Understanding the Red Shirt Protesters
GIVEN the sudden and bloody end to the two-month-long protest rally in downtown Bangkok, I believe it is essential the world understands who the Red Shirts are, and what they have been fighting for.
There continues to be a concerted effort from the Thai government and its supporters to delegitimise the movement, paint them as "terrorists," or otherwise seek to deprive the Red Shirts of their legitimate grievances over repeated violations of their democratic rights and reversals of their votes. I can state unequivocally that this movement represents a schism within Thai society that has not been created or developed by any one individual, but represents a fundamental dispute over an exclusionary political system.
As a lawyer representing former prime minister Thaksin Shinawatra, I had the opportunity to visit the encampment just days before the final violence began to investigate recent violations of human rights by the government. The people I met were a polyglot group, young and old, from impoverished farmers to academic intelligentsia, all committed to the peaceful restoration of constitutional democracy. The vast majority of Red Shirts is vocally opposed to the few extremists on the fringe who had resorted to arms, thus distorting the public image and spirit of their movement.
The Red Shirts, otherwise known as the United Front for Democracy against Dictatorship, largely come from the north of the country. While many Red Shirts are impoverished citizens, there are also many lower middle-class migrants to Bangkok who retained their class identity, and others of diverse backgrounds who have sympathised with their cause.
The movement was founded shortly after the 2006 coup that removed Thaksin from office following his second landslide election victory. The first campaign of the Red Shirts was focused on defending the 1997 people's constitution - the first in Thailand's history that was drafted in a popular, democratic manner with participation of elected officials from all the regions - against the imposition of the new 2007 constitution, drafted by handpicked people appointed by the military junta.
The grassroots growth of the Red Shirts rapidly increased the size and influence of the group following a series of repressive actions by the government. The country's most popular political party, Thai Rak Thai, was banned by a court ruling in 2007. The elected prime minister Samak Sundaravej was ousted from office for appearing on a cooking show. The People's Power Party, successor to Thai Rak Thai, was then also banned in 2008, and more than 100 democratically elected members of parliament were disqualified from politics for five years.
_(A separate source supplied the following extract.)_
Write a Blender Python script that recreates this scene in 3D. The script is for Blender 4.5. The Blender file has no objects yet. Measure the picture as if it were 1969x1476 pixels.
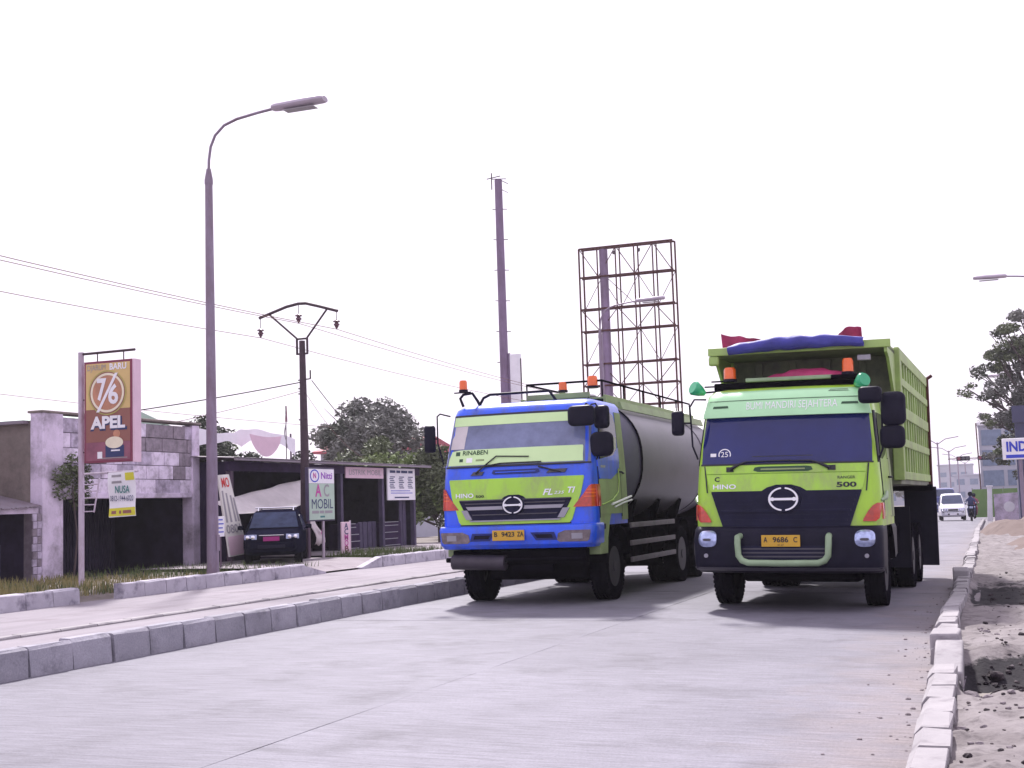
import bpy, bmesh, math, random
from mathutils import Vector, Matrix, noise
random.seed(7)
PI = math.pi
R = math.radians
scene = bpy.context.scene
C = scene.collection

# ------------------------------------------------------------------ camera
cam_data = bpy.data.cameras.new('camera')
cam = bpy.data.objects.new('camera', cam_data)
C.objects.link(cam)
yaw, pitch, roll = R(20.49), R(5.39), R(1.89)
fwd = Vector((-math.sin(yaw) * math.cos(pitch), math.cos(yaw) * math.cos(pitch), math.sin(pitch)))
rgt = fwd.cross(Vector((0, 0, 1))).normalized()
upv = rgt.cross(fwd)
up2 = upv * math.cos(roll) + rgt * math.sin(roll)
rg2 = rgt * math.cos(roll) - upv * math.sin(roll)
m3 = Matrix((rg2, up2, -fwd)).transposed()
cam.matrix_world = Matrix.Translation((0, 0, 1.45)) @ m3.to_4x4()
cam_data.sensor_width = 36.0
cam_data.sensor_fit = 'HORIZONTAL'
cam_data.lens = 36.0 * 2500.0 / 1969.0
cam_data.clip_start = 0.1
cam_data.clip_end = 6000
scene.camera = cam

# ------------------------------------------------------------------ sky, sun, exposure
SUN_EL, SUN_AZ = R(48), R(-27)          # sun behind the houses on the left, azimuth from +Y towards +X
world = bpy.data.worlds.new('World')
scene.world = world
world.use_nodes = True
nt = world.node_tree
nt.nodes.clear()
wo = nt.nodes.new('ShaderNodeOutputWorld')
bg = nt.nodes.new('ShaderNodeBackground')
sky = nt.nodes.new('ShaderNodeTexSky')
sky.sky_type = 'NISHITA'
sky.sun_disc = False
sky.sun_elevation = SUN_EL
sky.sun_rotation = SUN_AZ
sky.air_density = 1.0
sky.dust_density = 4.0
sky.ozone_density = 1.0
mixw = nt.nodes.new('ShaderNodeMixRGB')
mixw.inputs[0].default_value = 0.86                  # an overcast veil over the clear sky
mixw.inputs[2].default_value = (6.9, 6.3, 7.5, 1)
nt.links.new(sky.outputs[0], mixw.inputs[1])
nt.links.new(mixw.outputs[0], bg.inputs[0])
bg.inputs[1].default_value = 0.103
nt.links.new(bg.outputs[0], wo.inputs[0])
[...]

The understandable anger felt by many Thai citizens after seeing their popular will suppressed was underscored by systemic double standards exercised by the country's judicial system. One constitutional court judge who banned Samak also regularly did paid appearances on radio and taught at a private university.
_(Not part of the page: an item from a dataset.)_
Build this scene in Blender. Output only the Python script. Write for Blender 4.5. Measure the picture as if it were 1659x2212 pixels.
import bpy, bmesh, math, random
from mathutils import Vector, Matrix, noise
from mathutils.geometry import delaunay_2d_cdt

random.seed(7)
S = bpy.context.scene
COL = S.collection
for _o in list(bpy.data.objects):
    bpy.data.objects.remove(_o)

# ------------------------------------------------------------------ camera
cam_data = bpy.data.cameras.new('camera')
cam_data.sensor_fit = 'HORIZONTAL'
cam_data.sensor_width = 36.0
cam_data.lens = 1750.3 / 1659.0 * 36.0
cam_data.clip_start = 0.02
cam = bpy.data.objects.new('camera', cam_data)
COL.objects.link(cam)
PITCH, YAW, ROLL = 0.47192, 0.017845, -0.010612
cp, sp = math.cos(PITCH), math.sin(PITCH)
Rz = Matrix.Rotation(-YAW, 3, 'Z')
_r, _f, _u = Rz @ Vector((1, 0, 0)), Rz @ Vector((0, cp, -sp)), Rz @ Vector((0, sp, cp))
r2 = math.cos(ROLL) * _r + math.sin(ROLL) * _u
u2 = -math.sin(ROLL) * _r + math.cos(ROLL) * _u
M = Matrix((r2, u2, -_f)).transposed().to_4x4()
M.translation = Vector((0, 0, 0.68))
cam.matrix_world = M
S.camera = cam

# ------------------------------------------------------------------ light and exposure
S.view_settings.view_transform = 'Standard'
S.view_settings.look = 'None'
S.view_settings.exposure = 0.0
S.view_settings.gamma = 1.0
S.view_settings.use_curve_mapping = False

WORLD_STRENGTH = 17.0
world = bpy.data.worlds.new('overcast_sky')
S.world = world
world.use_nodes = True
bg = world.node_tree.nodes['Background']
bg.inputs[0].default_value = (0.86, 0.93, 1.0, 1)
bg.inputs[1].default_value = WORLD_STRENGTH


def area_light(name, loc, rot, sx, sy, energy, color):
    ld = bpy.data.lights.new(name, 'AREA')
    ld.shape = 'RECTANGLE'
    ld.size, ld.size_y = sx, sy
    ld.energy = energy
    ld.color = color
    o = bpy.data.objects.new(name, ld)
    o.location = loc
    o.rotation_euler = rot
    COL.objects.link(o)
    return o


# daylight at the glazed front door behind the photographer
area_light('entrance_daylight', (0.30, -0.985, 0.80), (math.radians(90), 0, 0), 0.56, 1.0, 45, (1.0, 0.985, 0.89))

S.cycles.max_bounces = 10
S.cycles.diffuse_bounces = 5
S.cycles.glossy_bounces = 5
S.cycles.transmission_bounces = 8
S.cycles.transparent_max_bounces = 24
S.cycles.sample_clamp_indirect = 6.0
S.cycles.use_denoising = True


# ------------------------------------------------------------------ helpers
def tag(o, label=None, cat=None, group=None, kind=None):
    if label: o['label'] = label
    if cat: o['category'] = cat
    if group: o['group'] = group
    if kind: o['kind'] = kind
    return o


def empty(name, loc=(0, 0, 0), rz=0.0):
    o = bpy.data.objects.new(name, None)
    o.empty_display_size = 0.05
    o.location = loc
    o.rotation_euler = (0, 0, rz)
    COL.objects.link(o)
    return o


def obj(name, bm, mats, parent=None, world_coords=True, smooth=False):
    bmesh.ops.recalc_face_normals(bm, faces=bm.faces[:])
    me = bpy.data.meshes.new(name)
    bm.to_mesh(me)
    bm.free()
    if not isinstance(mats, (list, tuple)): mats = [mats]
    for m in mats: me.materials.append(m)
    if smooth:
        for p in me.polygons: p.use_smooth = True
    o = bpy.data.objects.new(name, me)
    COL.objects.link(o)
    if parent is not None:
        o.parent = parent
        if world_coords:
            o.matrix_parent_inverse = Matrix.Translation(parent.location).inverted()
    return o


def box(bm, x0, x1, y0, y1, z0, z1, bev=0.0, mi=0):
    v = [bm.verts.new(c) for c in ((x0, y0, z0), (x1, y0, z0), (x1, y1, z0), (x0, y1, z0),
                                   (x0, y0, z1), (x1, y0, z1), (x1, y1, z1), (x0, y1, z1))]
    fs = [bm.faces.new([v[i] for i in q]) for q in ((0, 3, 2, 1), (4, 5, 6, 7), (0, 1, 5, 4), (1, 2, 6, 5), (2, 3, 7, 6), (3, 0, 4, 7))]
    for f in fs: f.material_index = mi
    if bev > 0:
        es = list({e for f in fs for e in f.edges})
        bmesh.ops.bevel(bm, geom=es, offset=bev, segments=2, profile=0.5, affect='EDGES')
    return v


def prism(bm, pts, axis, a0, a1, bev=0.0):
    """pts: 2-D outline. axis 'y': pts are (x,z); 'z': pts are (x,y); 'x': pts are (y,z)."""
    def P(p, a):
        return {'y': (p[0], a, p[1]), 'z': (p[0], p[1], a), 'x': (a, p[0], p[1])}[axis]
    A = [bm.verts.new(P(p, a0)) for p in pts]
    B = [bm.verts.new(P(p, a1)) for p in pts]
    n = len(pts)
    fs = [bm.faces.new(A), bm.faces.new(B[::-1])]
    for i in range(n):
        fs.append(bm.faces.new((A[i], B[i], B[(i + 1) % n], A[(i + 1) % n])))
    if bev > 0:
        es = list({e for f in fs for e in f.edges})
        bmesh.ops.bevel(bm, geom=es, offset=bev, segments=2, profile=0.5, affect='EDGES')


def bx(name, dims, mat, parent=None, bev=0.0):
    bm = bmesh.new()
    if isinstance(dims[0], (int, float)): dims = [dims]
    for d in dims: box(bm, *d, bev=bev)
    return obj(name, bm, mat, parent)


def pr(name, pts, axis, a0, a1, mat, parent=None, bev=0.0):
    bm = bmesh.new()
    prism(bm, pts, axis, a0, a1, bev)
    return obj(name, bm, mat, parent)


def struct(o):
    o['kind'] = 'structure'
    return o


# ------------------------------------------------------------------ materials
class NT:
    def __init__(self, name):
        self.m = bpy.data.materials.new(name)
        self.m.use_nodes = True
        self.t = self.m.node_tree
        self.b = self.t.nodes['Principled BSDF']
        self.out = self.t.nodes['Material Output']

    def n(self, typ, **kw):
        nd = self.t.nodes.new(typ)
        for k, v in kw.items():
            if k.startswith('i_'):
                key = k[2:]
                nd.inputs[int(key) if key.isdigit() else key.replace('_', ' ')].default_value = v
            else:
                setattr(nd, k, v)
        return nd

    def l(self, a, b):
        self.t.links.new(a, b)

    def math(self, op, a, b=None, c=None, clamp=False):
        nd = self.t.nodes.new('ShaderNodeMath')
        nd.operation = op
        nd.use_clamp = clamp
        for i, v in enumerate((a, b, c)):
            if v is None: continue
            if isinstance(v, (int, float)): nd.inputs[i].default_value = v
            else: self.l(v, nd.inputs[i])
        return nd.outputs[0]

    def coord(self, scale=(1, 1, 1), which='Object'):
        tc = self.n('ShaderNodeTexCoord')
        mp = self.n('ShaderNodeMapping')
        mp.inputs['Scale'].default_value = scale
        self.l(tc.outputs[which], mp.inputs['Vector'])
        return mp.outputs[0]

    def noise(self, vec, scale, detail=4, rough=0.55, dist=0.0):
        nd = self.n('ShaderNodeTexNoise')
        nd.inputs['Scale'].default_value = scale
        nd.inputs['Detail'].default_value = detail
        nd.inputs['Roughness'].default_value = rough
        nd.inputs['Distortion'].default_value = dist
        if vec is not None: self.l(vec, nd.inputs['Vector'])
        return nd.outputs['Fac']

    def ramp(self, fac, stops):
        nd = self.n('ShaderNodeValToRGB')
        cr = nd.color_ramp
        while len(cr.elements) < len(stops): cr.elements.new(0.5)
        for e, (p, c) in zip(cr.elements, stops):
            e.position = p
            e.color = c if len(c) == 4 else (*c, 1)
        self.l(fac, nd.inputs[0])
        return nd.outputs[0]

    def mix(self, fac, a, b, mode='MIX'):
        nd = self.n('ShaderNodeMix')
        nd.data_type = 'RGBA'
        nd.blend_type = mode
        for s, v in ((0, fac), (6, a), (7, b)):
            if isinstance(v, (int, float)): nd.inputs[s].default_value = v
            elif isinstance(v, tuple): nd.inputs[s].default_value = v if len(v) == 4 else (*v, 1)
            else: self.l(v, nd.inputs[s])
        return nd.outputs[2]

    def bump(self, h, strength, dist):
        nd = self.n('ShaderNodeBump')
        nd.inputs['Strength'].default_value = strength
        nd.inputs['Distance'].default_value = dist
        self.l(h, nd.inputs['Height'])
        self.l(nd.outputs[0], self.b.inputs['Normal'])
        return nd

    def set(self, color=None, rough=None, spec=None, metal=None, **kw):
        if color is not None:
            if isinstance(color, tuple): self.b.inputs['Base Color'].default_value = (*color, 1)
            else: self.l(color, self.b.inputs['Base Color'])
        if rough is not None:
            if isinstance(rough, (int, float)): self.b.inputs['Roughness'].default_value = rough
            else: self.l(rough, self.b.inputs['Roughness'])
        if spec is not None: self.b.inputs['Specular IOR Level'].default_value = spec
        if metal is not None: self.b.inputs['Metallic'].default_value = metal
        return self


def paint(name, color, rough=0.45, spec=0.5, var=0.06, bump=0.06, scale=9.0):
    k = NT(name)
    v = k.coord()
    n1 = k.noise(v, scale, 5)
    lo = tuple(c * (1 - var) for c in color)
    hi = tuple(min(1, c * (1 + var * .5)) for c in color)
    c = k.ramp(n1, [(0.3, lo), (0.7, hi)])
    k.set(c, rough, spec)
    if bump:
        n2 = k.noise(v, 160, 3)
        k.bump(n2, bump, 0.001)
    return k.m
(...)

When the pro-government elite movement, People's Alliance for Democracy, held disruptive rallies, invaded government buildings, and illegally occupied Bangkok's Suvarnabhumi International Airport in 2008, there was not one single arrest, trial or conviction. Instead, these same people are on television every day. In comparison, scores of Red Shirts have already been imprisoned, and those arrested in the most recent protests were processed and convicted in improbably swift trials.
It was all the more impressive that tens of thousands of these activists volunteered to sleep outside at the rally site in obvious discomfort, while risking their lives before the coming violence to make their point. They came to Bangkok to remind the ruling elites and the world that they also have constitutional rights as Thai citizens, that their votes should count too, no matter their level of wealth, class, and education.
But the distractions from these basic facts are numerous. The ruling military elite argues that the killing of almost 70 civilians (only one confirmed death of a military officer) over the past month is justified because they are armed - although most often with slingshots, homemade fireworks and bamboo sticks. The ruling military elite talks about the funding of the Red Shirts, as though these people are risking their lives for some reason other than the anger over having their votes stolen.
The unlawful deployment of force used by the Thai authorities against the protesters, their flip-flopping on the issues of elections and their unwillingness to meet the protesters' pleadings for negotiations to avoid violence speaks volumes about their legitimacy to govern.
But the facts speak for themselves, and the demands by the Red Shirts for new elections and real representative government must be dealt with in a sincere and orderly reconciliation effort.
Above all, the Red Shirts simply want the right to vote, have a say in who runs the country and how.